* _Requirements_
Make an exact copy of all the material below, apart from the pictures.

* _Data excerpt_
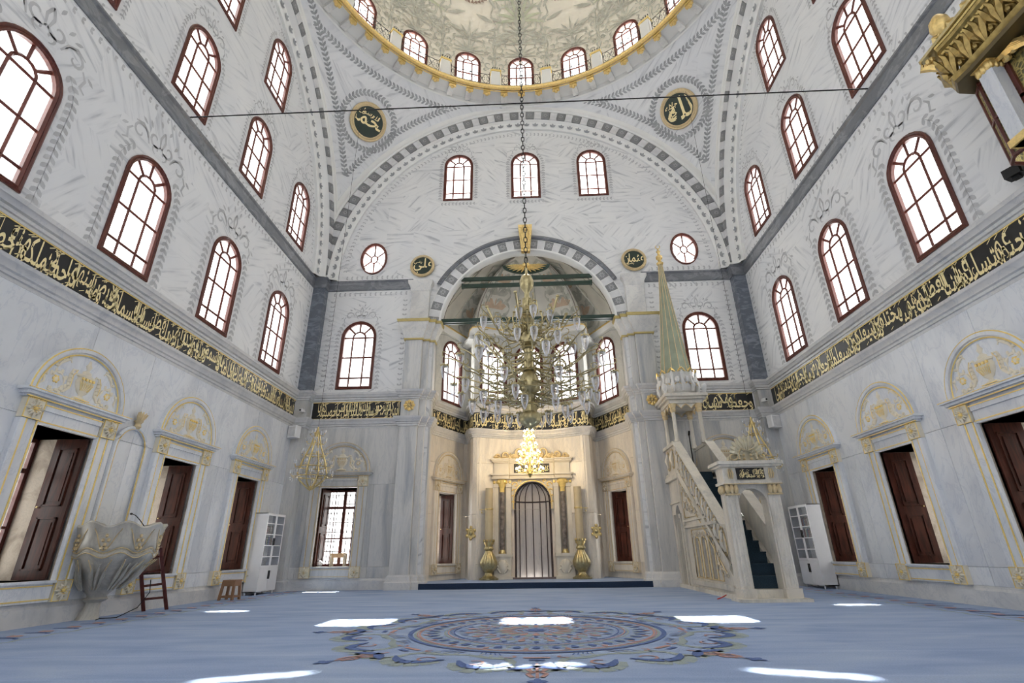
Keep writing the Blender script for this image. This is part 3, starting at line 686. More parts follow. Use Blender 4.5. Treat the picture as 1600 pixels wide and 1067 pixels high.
pa.ob('painted_acanthus', DPAINT, ceil); pb.ob('painted_palm', DPAINT2, ceil); pc.ob('painted_wreath', DPAINT3, ceil)
for k in range(ND):
    a = 2 * pi * k / ND
    link('drum_panel', dp, ceil, rz=-a)
    window(Matrix.Translation((0, CY, ZC)) @ Matrix.Rotation(-a, 4, 'Z') @ Matrix.Translation((0, RB - .02, DZ)), DWd, DH, ('small arched window in the dome drum right above the niche' if k == 0 else 'small arched window in the dome drum, %s %s of the middle one' % (('first', 'second', 'third', 'fourth', 'fifth', 'sixth', 'seventh', 'eighth', 'ninth', 'tenth')[(k if k <= 10 else 20 - k) - 1], 'right' if k <= 10 else 'left')), por=(k in (0, 5, 10, 15)))
# balustrade on the ring
for k in range(ND):
    a = 2 * pi * (k + .5) / ND
    if not (k <= 5 or k >= 14): continue
    p = thing('pedestal', 'white post with gilded cap on the dome gallery, %s %s of the middle dome window' % (('first', 'second', 'third', 'fourth', 'fifth', 'sixth')[k if k < 10 else 19 - k], 'right' if k < 10 else 'left'), 'post', (7.12 * sin(a), CY + 7.12 * cos(a), ZC + 8.84), -a)
    MB().bbox(-.2, .2, -.1, .12, 0, .8, .02).ob('post', PLAST, p); MB().box(-.24, .24, -.13, .15, .8, .86).box(-.22, .22, -.11, .13, .86, .92).ob('gilded_cap', GOLDP, p)
    r = MB()
    for q in range(4): r.tube([(-.15 + .1 * q, 0, .92), (-.18 + .12 * q, 0, 1.05), (-.13 + .1 * q, 0, 1.13)], .013, 4); r.blob((-.13 + .1 * q, 0, 1.14), .025)
    r.ob('iron_finial', IRON, p)
for k in range(ND):
    if not (k <= 5 or k >= 15): continue
    r = MB(); rr_ = 7.12; c0 = 2 * pi * k / ND
    P = lambda u, z, d=0: (rr_ * sin(u) , CY + rr_ * cos(u), ZC + 8.84 + z)
    a0, a1 = c0 - pi / ND + .038, c0 + pi / ND - .038
    for z in (.12, .68): r.tube([P(a0 + (a1 - a0) * i / 10, z) for i in range(11)], .014, 4)
    for q in range(5):
        ac = a0 + (a1 - a0) * (q + .5) / 5; hw = (a1 - a0) / 10
        for s in (-1, 1):
            r.tube([P(ac + s * hw * .95 * sin(t * pi), .12 + .56 * t) for t in (0, .2, .4, .6, .8, 1)], .011, 4)
            r.tube([P(ac + s * hw * (.5 + .35 * cos(b_)), .4 + .1 * sin(b_)) for b_ in (0, 1.2, 2.4, 3.6, 4.8)], .009, 3)
    for q in range(3): r.tube([P(a0 + (a1 - a0) * (q * .5), z) for z in (.1, .8)], .014, 4)
    r.ob('iron_railing', IRON, None, label='black scrolled iron railing before the middle dome window' if k == 0 else 'black scrolled iron railing, %s one %s of the middle dome window' % (('first', 'second', 'third', 'fourth', 'fifth')[(k if k < 10 else 20 - k) - 1], 'right' if k < 10 else 'left'), cat='railing')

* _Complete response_
Keep writing the Blender script for this image. This is part 3, starting at line 686. More parts follow. Use Blender 4.5. Treat the picture as 1600 pixels wide and 1067 pixels high.
pa.ob('painted_acanthus', DPAINT, ceil); pb.ob('painted_palm', DPAINT2, ceil); pc.ob('painted_wreath', DPAINT3, ceil)
for k in range(ND):
    a = 2 * pi * k / ND
    link('drum_panel', dp, ceil, rz=-a)
    window(Matrix.Translation((0, CY, ZC)) @ Matrix.Rotation(-a, 4, 'Z') @ Matrix.Translation((0, RB - .02, DZ)), DWd, DH, ('small arched window in the dome drum right above the niche' if k == 0 else 'small arched window in the dome drum, %s %s of the middle one' % (('first', 'second', 'third', 'fourth', 'fifth', 'sixth', 'seventh', 'eighth', 'ninth', 'tenth')[(k if k <= 10 else 20 - k) - 1], 'right' if k <= 10 else 'left')), por=(k in (0, 5, 10, 15)))
# balustrade on the ring
for k in range(ND):
    a = 2 * pi * (k + .5) / ND
    if not (k <= 5 or k >= 14): continue
    p = thing('pedestal', 'white post with gilded cap on the dome gallery, %s %s of the middle dome window' % (('first', 'second', 'third', 'fourth', 'fifth', 'sixth')[k if k < 10 else 19 - k], 'right' if k < 10 else 'left'), 'post', (7.12 * sin(a), CY + 7.12 * cos(a), ZC + 8.84), -a)
    MB().bbox(-.2, .2, -.1, .12, 0, .8, .02).ob('post', PLAST, p); MB().box(-.24, .24, -.13, .15, .8, .86).box(-.22, .22, -.11, .13, .86, .92).ob('gilded_cap', GOLDP, p)
    r = MB()
    for q in range(4): r.tube([(-.15 + .1 * q, 0, .92), (-.18 + .12 * q, 0, 1.05), (-.13 + .1 * q, 0, 1.13)], .013, 4); r.blob((-.13 + .1 * q, 0, 1.14), .025)
    r.ob('iron_finial', IRON, p)
for k in range(ND):
    if not (k <= 5 or k >= 15): continue
    r = MB(); rr_ = 7.12; c0 = 2 * pi * k / ND
    P = lambda u, z, d=0: (rr_ * sin(u) , CY + rr_ * cos(u), ZC + 8.84 + z)
    a0, a1 = c0 - pi / ND + .038, c0 + pi / ND - .038
    for z in (.12, .68): r.tube([P(a0 + (a1 - a0) * i / 10, z) for i in range(11)], .014, 4)
    for q in range(5):
        ac = a0 + (a1 - a0) * (q + .5) / 5; hw = (a1 - a0) / 10
        for s in (-1, 1):
            r.tube([P(ac + s * hw * .95 * sin(t * pi), .12 + .56 * t) for t in (0, .2, .4, .6, .8, 1)], .011, 4)
            r.tube([P(ac + s * hw * (.5 + .35 * cos(b_)), .4 + .1 * sin(b_)) for b_ in (0, 1.2, 2.4, 3.6, 4.8)], .009, 3)
    for q in range(3): r.tube([P(a0 + (a1 - a0) * (q * .5), z) for z in (.1, .8)], .014, 4)
    r.ob('iron_railing', IRON, None, label='black scrolled iron railing before the middle dome window' if k == 0 else 'black scrolled iron railing, %s one %s of the middle dome window' % (('first', 'second', 'third', 'fourth', 'fifth')[(k if k < 10 else 20 - k) - 1], 'right' if k < 10 else 'left'), cat='railing')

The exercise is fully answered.